What you have to do: Set down the whole listing verbatim.

※

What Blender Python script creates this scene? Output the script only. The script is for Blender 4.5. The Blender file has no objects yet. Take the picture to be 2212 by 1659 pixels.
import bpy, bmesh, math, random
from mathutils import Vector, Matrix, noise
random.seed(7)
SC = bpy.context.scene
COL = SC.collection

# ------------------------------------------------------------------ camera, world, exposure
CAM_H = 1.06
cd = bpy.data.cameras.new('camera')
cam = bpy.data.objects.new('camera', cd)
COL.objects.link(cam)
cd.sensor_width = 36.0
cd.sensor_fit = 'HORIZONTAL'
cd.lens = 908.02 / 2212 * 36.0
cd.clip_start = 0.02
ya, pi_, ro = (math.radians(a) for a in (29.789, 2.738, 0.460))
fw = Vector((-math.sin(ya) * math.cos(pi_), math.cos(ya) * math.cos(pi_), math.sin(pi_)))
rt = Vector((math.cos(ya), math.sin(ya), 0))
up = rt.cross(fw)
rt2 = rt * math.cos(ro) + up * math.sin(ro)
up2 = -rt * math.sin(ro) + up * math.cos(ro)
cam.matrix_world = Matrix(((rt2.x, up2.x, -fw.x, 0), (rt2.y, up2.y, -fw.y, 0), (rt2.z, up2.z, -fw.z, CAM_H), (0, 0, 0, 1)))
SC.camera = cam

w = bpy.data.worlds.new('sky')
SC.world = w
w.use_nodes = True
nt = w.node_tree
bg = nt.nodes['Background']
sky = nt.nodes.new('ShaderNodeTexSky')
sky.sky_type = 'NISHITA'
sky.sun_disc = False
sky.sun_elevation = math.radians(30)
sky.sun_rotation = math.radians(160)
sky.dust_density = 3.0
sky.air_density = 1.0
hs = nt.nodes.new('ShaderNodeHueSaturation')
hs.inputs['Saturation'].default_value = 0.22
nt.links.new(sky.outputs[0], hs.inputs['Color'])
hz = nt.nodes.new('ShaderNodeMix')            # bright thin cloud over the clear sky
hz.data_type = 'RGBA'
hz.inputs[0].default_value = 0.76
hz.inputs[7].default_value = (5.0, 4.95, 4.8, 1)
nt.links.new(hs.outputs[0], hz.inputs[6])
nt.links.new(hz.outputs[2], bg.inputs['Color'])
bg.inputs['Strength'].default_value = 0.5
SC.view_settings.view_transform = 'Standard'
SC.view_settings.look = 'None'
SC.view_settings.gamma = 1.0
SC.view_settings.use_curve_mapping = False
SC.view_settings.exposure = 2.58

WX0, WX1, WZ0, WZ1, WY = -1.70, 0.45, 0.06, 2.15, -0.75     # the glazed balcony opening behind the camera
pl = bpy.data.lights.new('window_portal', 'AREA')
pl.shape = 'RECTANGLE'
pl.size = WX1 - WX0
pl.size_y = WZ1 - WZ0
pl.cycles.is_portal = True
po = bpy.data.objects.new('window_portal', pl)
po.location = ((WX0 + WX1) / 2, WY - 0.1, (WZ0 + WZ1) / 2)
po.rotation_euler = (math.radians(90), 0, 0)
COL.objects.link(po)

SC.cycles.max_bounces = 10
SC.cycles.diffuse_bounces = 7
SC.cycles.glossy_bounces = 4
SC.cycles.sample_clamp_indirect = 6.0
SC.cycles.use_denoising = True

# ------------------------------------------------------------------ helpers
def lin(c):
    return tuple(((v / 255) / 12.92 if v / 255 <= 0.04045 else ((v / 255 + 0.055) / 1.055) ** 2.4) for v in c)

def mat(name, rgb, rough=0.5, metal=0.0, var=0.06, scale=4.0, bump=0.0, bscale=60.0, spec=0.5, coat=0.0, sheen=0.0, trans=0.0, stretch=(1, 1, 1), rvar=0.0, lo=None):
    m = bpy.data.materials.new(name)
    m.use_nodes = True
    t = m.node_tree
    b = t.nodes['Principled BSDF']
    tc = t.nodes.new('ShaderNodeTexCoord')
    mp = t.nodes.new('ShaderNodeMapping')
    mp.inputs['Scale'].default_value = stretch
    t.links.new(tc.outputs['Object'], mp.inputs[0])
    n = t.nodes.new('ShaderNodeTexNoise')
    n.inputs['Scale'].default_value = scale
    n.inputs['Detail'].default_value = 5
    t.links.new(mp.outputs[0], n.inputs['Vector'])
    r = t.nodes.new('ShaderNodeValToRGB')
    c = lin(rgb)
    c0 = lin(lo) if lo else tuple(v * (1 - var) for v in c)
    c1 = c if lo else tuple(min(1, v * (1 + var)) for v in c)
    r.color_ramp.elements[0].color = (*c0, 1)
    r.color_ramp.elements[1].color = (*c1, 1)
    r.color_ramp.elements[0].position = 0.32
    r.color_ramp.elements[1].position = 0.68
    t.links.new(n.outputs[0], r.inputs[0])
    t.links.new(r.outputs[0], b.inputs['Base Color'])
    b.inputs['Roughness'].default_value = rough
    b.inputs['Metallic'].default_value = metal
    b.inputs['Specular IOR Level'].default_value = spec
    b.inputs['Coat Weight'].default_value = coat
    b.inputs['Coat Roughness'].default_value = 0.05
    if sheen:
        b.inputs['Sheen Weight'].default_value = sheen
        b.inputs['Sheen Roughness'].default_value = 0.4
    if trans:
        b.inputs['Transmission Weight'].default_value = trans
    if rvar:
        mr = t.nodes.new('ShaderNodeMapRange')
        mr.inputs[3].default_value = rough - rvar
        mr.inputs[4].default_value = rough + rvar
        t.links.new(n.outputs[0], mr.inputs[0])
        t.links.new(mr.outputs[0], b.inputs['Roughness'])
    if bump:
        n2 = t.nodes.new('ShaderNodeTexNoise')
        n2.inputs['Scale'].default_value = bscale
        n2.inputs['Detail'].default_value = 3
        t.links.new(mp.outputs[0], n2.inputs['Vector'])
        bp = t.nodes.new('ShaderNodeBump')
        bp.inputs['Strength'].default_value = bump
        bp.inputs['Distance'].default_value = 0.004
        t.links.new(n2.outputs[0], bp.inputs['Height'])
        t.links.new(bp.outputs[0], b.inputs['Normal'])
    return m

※

Worked solution:
What Blender Python script creates this scene? Output the script only. The script is for Blender 4.5. The Blender file has no objects yet. Take the picture to be 2212 by 1659 pixels.
import bpy, bmesh, math, random
from mathutils import Vector, Matrix, noise
random.seed(7)
SC = bpy.context.scene
COL = SC.collection

# ------------------------------------------------------------------ camera, world, exposure
CAM_H = 1.06
cd = bpy.data.cameras.new('camera')
cam = bpy.data.objects.new('camera', cd)
COL.objects.link(cam)
cd.sensor_width = 36.0
cd.sensor_fit = 'HORIZONTAL'
cd.lens = 908.02 / 2212 * 36.0
cd.clip_start = 0.02
ya, pi_, ro = (math.radians(a) for a in (29.789, 2.738, 0.460))
fw = Vector((-math.sin(ya) * math.cos(pi_), math.cos(ya) * math.cos(pi_), math.sin(pi_)))
rt = Vector((math.cos(ya), math.sin(ya), 0))
up = rt.cross(fw)
rt2 = rt * math.cos(ro) + up * math.sin(ro)
up2 = -rt * math.sin(ro) + up * math.cos(ro)
cam.matrix_world = Matrix(((rt2.x, up2.x, -fw.x, 0), (rt2.y, up2.y, -fw.y, 0), (rt2.z, up2.z, -fw.z, CAM_H), (0, 0, 0, 1)))
SC.camera = cam

w = bpy.data.worlds.new('sky')
SC.world = w
w.use_nodes = True
nt = w.node_tree
bg = nt.nodes['Background']
sky = nt.nodes.new('ShaderNodeTexSky')
sky.sky_type = 'NISHITA'
sky.sun_disc = False
sky.sun_elevation = math.radians(30)
sky.sun_rotation = math.radians(160)
sky.dust_density = 3.0
sky.air_density = 1.0
hs = nt.nodes.new('ShaderNodeHueSaturation')
hs.inputs['Saturation'].default_value = 0.22
nt.links.new(sky.outputs[0], hs.inputs['Color'])
hz = nt.nodes.new('ShaderNodeMix')            # bright thin cloud over the clear sky
hz.data_type = 'RGBA'
hz.inputs[0].default_value = 0.76
hz.inputs[7].default_value = (5.0, 4.95, 4.8, 1)
nt.links.new(hs.outputs[0], hz.inputs[6])
nt.links.new(hz.outputs[2], bg.inputs['Color'])
bg.inputs['Strength'].default_value = 0.5
SC.view_settings.view_transform = 'Standard'
SC.view_settings.look = 'None'
SC.view_settings.gamma = 1.0
SC.view_settings.use_curve_mapping = False
SC.view_settings.exposure = 2.58

WX0, WX1, WZ0, WZ1, WY = -1.70, 0.45, 0.06, 2.15, -0.75     # the glazed balcony opening behind the camera
pl = bpy.data.lights.new('window_portal', 'AREA')
pl.shape = 'RECTANGLE'
pl.size = WX1 - WX0
pl.size_y = WZ1 - WZ0
pl.cycles.is_portal = True
po = bpy.data.objects.new('window_portal', pl)
po.location = ((WX0 + WX1) / 2, WY - 0.1, (WZ0 + WZ1) / 2)
po.rotation_euler = (math.radians(90), 0, 0)
COL.objects.link(po)

SC.cycles.max_bounces = 10
SC.cycles.diffuse_bounces = 7
SC.cycles.glossy_bounces = 4
SC.cycles.sample_clamp_indirect = 6.0
SC.cycles.use_denoising = True

# ------------------------------------------------------------------ helpers
def lin(c):
    return tuple(((v / 255) / 12.92 if v / 255 <= 0.04045 else ((v / 255 + 0.055) / 1.055) ** 2.4) for v in c)

def mat(name, rgb, rough=0.5, metal=0.0, var=0.06, scale=4.0, bump=0.0, bscale=60.0, spec=0.5, coat=0.0, sheen=0.0, trans=0.0, stretch=(1, 1, 1), rvar=0.0, lo=None):
    m = bpy.data.materials.new(name)
    m.use_nodes = True
    t = m.node_tree
    b = t.nodes['Principled BSDF']
    tc = t.nodes.new('ShaderNodeTexCoord')
    mp = t.nodes.new('ShaderNodeMapping')
    mp.inputs['Scale'].default_value = stretch
    t.links.new(tc.outputs['Object'], mp.inputs[0])
    n = t.nodes.new('ShaderNodeTexNoise')
    n.inputs['Scale'].default_value = scale
    n.inputs['Detail'].default_value = 5
    t.links.new(mp.outputs[0], n.inputs['Vector'])
    r = t.nodes.new('ShaderNodeValToRGB')
    c = lin(rgb)
    c0 = lin(lo) if lo else tuple(v * (1 - var) for v in c)
    c1 = c if lo else tuple(min(1, v * (1 + var)) for v in c)
    r.color_ramp.elements[0].color = (*c0, 1)
    r.color_ramp.elements[1].color = (*c1, 1)
    r.color_ramp.elements[0].position = 0.32
    r.color_ramp.elements[1].position = 0.68
    t.links.new(n.outputs[0], r.inputs[0])
    t.links.new(r.outputs[0], b.inputs['Base Color'])
    b.inputs['Roughness'].default_value = rough
    b.inputs['Metallic'].default_value = metal
    b.inputs['Specular IOR Level'].default_value = spec
    b.inputs['Coat Weight'].default_value = coat
    b.inputs['Coat Roughness'].default_value = 0.05
    if sheen:
        b.inputs['Sheen Weight'].default_value = sheen
        b.inputs['Sheen Roughness'].default_value = 0.4
    if trans:
        b.inputs['Transmission Weight'].default_value = trans
    if rvar:
        mr = t.nodes.new('ShaderNodeMapRange')
        mr.inputs[3].default_value = rough - rvar
        mr.inputs[4].default_value = rough + rvar
        t.links.new(n.outputs[0], mr.inputs[0])
        t.links.new(mr.outputs[0], b.inputs['Roughness'])
    if bump:
        n2 = t.nodes.new('ShaderNodeTexNoise')
        n2.inputs['Scale'].default_value = bscale
        n2.inputs['Detail'].default_value = 3
        t.links.new(mp.outputs[0], n2.inputs['Vector'])
        bp = t.nodes.new('ShaderNodeBump')
        bp.inputs['Strength'].default_value = bump
        bp.inputs['Distance'].default_value = 0.004
        t.links.new(n2.outputs[0], bp.inputs['Height'])
        t.links.new(bp.outputs[0], b.inputs['Normal'])
    return m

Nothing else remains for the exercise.